Долгую мировую войну за первенство в демократии авангард обслуживал усердно, поставляя свое оружие любой из сторон, едва та делалась победителем. Левый авангард охотно становился правым авангардом, не меняясь при этом, — точно также как бомба, переходя из рук в руки, не теряет своих взрывных свойств. Плакаты победивших франкистов как две капли воды похожи на знаки и плакаты Испанской республики, пропаганда и картины Третьего рейха совершенно неотличимы от советских образцов пропаганды, голливудские фильмы с суперменами до деталей воспроизводят соцреалистическую эстетику, помпезная архитектура Франко похожа на сталинскую, та на гитлеровскую, но все вместе они напоминают рузвельтовскую — и за голову хватаешься: да как же так можно, чтобы и победитель, и побежденный говорили в одной стилистике? Но стилистика была действительно общая — то был стиль власти и войны.

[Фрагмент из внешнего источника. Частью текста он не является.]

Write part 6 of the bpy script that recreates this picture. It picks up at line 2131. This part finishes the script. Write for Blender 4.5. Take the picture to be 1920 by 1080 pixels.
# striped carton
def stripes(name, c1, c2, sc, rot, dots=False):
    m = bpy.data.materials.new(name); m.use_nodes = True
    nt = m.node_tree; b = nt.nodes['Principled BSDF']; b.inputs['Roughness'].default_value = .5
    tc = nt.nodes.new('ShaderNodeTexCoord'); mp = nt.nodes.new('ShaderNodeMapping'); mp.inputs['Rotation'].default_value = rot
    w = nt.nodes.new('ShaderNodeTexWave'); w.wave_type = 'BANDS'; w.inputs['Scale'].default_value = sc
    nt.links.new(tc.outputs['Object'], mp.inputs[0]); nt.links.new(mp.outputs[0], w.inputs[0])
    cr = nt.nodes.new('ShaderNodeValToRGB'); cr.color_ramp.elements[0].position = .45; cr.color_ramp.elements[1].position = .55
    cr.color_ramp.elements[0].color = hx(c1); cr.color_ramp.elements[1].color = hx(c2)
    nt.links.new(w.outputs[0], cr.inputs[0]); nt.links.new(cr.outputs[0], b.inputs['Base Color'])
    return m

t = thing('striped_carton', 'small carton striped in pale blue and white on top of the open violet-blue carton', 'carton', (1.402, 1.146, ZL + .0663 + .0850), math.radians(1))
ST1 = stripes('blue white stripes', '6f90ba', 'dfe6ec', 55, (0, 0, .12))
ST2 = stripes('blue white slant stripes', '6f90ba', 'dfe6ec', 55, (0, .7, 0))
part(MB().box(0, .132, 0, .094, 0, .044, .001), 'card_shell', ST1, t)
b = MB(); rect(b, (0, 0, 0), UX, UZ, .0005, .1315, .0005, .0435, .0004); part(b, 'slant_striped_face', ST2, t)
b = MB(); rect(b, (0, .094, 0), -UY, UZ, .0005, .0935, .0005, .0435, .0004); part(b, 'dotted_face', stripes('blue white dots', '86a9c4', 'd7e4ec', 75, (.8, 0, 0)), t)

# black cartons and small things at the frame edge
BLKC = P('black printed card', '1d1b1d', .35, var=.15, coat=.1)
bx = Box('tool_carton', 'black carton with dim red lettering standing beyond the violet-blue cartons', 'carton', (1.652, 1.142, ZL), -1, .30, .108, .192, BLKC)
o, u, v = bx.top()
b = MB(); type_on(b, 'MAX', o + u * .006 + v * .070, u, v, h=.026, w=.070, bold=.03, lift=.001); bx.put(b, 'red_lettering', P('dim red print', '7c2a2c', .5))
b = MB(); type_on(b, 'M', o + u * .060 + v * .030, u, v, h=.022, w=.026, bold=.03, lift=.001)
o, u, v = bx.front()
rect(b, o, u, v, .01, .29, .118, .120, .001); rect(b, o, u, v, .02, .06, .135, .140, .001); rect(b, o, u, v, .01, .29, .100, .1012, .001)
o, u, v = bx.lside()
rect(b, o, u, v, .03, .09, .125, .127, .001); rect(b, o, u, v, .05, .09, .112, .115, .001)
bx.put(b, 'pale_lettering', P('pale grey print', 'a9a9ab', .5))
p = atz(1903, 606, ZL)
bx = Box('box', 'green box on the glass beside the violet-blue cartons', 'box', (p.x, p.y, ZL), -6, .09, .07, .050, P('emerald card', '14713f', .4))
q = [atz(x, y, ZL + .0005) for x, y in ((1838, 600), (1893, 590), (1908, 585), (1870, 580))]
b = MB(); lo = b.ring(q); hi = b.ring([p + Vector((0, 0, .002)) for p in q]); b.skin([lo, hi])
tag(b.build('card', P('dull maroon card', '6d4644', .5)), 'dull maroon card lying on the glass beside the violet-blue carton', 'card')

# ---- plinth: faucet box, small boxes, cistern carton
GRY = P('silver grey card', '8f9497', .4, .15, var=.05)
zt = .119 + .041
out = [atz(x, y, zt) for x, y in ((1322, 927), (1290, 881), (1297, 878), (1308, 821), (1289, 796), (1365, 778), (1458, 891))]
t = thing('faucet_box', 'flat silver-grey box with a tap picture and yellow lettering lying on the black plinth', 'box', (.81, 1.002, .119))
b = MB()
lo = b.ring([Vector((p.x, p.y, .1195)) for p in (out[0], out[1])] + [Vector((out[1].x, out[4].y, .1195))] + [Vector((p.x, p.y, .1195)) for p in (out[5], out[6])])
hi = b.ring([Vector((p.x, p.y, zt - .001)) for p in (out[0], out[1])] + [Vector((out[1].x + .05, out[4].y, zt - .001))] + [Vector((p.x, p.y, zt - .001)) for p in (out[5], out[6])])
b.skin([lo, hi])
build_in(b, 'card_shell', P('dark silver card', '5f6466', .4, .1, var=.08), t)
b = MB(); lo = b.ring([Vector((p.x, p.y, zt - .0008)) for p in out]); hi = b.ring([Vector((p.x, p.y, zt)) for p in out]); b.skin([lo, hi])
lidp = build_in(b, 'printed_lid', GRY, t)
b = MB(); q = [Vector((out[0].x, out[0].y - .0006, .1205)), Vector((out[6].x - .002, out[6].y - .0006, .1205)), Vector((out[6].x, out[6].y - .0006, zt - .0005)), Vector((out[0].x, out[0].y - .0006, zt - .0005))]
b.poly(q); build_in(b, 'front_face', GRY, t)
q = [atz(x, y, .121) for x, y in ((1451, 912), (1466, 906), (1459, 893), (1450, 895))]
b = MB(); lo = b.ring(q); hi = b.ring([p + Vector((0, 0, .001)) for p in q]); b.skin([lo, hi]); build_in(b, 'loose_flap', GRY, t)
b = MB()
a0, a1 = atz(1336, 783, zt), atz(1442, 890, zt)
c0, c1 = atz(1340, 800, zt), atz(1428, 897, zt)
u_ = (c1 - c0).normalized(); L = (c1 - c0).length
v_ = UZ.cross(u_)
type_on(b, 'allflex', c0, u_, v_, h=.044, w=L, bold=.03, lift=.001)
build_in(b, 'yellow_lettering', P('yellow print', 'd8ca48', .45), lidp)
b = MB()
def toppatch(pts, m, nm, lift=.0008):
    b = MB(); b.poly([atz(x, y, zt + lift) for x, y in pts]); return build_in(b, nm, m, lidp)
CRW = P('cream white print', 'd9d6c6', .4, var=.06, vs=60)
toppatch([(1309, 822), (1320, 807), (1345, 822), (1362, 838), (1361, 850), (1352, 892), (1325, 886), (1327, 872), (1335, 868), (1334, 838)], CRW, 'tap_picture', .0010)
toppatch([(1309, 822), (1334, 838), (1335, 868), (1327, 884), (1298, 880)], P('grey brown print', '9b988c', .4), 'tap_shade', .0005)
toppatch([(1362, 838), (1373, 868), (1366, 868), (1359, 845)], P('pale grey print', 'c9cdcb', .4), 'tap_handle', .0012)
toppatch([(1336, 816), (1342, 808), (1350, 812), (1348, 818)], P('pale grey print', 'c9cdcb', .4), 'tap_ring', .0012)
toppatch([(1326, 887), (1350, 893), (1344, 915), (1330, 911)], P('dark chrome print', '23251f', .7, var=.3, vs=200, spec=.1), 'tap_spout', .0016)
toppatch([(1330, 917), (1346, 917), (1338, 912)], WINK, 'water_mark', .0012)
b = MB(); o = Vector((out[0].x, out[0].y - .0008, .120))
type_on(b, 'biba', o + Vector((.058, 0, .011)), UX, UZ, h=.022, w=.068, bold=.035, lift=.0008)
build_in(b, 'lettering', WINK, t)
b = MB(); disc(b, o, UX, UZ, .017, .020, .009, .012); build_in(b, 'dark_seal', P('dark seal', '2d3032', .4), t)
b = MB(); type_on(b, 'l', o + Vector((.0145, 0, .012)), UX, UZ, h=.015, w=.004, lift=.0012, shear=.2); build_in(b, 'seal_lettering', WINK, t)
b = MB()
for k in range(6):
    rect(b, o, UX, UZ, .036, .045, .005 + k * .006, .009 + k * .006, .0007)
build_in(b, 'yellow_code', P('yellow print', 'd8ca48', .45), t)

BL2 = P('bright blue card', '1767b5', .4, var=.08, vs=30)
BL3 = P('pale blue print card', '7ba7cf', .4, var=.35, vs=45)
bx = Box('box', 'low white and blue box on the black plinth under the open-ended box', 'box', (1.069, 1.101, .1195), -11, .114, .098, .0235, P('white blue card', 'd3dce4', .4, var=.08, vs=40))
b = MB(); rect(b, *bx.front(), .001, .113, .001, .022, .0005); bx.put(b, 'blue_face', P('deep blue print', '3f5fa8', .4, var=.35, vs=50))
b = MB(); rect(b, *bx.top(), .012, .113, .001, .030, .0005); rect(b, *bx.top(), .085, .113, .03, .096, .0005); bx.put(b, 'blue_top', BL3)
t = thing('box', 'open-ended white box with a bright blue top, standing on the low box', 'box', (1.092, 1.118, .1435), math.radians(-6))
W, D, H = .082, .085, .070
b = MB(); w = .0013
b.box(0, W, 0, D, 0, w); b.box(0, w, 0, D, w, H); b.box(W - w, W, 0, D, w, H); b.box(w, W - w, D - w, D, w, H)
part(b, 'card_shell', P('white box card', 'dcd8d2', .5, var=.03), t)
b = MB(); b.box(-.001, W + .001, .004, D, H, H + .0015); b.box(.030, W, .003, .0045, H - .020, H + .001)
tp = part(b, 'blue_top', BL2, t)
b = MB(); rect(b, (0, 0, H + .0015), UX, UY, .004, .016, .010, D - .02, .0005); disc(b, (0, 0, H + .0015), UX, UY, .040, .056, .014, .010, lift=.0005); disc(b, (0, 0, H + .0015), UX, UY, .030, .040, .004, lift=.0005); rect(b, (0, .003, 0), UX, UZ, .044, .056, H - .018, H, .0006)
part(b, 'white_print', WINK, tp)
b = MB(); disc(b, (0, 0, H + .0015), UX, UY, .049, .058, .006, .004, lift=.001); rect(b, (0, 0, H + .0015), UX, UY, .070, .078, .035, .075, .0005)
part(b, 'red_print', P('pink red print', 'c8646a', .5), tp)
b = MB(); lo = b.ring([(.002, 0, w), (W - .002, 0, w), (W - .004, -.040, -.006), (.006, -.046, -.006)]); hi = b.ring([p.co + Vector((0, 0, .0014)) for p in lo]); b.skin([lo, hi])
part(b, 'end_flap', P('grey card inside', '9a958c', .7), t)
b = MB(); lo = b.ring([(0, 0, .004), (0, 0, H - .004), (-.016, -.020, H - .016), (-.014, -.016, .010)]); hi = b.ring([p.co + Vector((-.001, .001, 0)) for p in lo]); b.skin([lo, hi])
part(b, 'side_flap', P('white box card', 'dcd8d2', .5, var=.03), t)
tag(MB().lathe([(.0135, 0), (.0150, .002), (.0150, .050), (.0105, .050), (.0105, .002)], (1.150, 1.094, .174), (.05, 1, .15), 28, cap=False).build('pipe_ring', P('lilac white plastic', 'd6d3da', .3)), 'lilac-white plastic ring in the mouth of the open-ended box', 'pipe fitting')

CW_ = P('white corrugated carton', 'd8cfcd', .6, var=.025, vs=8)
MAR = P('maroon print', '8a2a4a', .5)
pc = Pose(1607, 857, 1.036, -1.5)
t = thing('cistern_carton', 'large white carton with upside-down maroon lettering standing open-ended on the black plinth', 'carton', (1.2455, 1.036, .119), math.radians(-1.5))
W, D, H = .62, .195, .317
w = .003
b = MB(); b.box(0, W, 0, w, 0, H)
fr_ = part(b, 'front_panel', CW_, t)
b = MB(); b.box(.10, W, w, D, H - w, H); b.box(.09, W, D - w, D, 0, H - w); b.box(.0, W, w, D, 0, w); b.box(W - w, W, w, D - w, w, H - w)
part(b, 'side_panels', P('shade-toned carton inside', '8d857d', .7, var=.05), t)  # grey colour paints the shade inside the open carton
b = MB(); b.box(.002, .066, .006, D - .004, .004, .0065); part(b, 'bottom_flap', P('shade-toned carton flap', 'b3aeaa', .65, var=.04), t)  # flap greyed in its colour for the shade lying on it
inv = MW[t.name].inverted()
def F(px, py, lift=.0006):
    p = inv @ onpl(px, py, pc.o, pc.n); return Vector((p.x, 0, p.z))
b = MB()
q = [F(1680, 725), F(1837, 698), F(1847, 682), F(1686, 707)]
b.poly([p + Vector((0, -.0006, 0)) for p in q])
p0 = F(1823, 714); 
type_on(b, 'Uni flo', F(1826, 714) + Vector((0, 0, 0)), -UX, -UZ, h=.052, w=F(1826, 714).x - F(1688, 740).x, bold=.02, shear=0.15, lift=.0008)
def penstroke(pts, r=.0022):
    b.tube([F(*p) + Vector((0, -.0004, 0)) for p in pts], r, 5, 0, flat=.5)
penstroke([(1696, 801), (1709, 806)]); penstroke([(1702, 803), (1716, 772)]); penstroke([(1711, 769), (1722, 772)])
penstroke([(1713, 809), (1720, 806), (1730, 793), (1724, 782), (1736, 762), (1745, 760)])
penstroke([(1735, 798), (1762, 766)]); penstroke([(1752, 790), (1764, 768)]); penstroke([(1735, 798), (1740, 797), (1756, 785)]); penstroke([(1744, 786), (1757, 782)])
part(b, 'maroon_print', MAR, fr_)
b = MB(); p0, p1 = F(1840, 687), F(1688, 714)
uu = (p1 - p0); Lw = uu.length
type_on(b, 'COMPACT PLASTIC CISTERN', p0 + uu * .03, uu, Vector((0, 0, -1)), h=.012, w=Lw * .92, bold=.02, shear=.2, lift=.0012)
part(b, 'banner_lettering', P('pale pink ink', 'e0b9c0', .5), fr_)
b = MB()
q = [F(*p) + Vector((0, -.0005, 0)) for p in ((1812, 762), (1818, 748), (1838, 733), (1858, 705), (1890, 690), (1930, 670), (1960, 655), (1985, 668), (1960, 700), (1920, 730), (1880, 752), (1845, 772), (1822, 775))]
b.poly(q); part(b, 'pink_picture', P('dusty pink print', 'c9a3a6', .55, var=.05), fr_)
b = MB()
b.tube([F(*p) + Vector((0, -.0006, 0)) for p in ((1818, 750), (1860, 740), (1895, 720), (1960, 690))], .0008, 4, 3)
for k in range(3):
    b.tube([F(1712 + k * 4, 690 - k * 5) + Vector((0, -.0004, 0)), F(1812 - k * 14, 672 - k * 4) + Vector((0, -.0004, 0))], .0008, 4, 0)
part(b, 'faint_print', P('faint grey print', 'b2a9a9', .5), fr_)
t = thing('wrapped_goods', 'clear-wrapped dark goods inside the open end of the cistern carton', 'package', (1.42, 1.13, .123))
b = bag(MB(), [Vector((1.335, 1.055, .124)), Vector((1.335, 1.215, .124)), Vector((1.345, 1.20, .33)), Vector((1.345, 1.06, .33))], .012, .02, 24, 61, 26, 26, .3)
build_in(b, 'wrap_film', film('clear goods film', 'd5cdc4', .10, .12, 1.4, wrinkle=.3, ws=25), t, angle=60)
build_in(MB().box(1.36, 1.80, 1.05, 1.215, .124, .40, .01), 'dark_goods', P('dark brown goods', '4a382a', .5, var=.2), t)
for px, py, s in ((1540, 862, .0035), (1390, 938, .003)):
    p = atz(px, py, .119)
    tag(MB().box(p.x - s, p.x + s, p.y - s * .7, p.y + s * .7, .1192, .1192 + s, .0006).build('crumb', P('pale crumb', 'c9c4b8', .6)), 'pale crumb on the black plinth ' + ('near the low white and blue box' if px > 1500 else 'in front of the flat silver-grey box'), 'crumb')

Стереотипной отговоркой от социальной активности у авангардистов всегда было выражение: «я веду свою собственную войну», «я сражаюсь на своем собственном фронте», — эту фразу сказали многие. Имелись в виду, конечно, не конкретные боевые действия (в боях принимали участие утописты, те, кто наивно верил в гуманизм, в то, что человека требуется в минуту опасности защищать), некий общий бой, который ведет авангард. Иногда этот бой называют иным словом — а именно, бунт. Я бунтую против мира, производящего войну, — говорит авангардист, к чему мне участвовать в конкретных боевых действиях?
И это крайне любопытный пункт в рассуждении об авангарде. Дело в том, что авангард всегда бунт симулировал.
Когда Дюшан в 1919 году пририсовал Джоконде усы и бороду (на репродукции, разумеется) жест этот был крайне амбициозен. Значил он следующее: искусство давно живет жизнью, параллельной нашей реальности. Оно тиражируется в газетах, журналах — а на деле не объясняет ничего, не участвует ни в чём. Но в таком случает я, зритель, вправе взбунтоваться и спросить с музейного искусства так же взыскательно, как оно спрашивает с меня — достаточно ли я культурен. Я обойдусь с ним как с газетной фотографией, пририсую Джоконде усы, как политику в журнале. Впоследствии насмешка над произведением искусства сама была объявлена искусством и стала жить по тем же законам, что и картина Леонардо, — ее стали тиражировать, печатать в газетах, помещать в музей и т. п. Жест десакрализации был канонизирован, что довольно нелепо. У Дюшана появилось множество последователей, изрисовавших Джоконду вдоль и поперек, и применивших принцип десакрализации и насмешки ко всему решительно. Энди Ворхол сделал коллаж из двух «Тайных вечерей» Леонардо и т. д. и т. п. На деле музеи никто не собирался разрушать, напротив, выступая против музеев, авангардисты хотели попасть именно в музеи, высмеивая вкусы буржуа, они этим буржуа мечтали угодить.